Failing at School
Lessons for Redesigning Urban High Schools
Camille A. Farrington
Patricia A. Wasley
Ann Lieberman
Joseph P. McDonald
9780807755167
208 pages
Teachers College Press
Overview
Roughly half of all incoming ninth-graders across urban districts will fail classes and drop out of school without a diploma. Failing at School starts with the premise that urban American high schools generate such widespread student failure not because of some fault of the students who attend them, but because high schools were designed to stratify achievement and let only the top performers advance to higher levels of education. This design is particularly detrimental for low-income, racial/ethnic minority students. To get different results, Farrington proposes fundamental changes based on what we now know about how students learn, what motivates them to engage in learning, and what kinds of educational systems and structures would best support their learning.
Book Features:
Offers concrete strategies for redesigning high schools based on four dimensions of student achievement—structural, academic, developmental, and motivational.

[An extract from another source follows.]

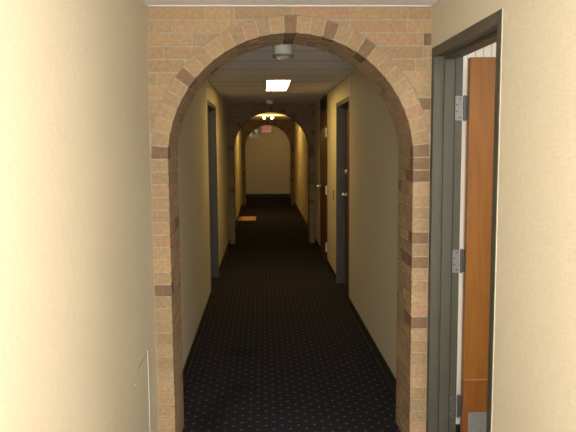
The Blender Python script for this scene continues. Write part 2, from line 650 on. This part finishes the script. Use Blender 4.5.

Highlights the voices of students to illustrate fundamental problems with the way we currently “do school.”
Addresses the new Common Core State Standards and the potential of this major reform effort to move us toward equity and excellence.
Author Bio
Camille A. Farrington is a research associate (assistant professor) at The University of Chicago School of Social Service Administration and the Consortium on Chicago School Research. She is also director of curriculum, instruction, and assessment for the Network for College Success.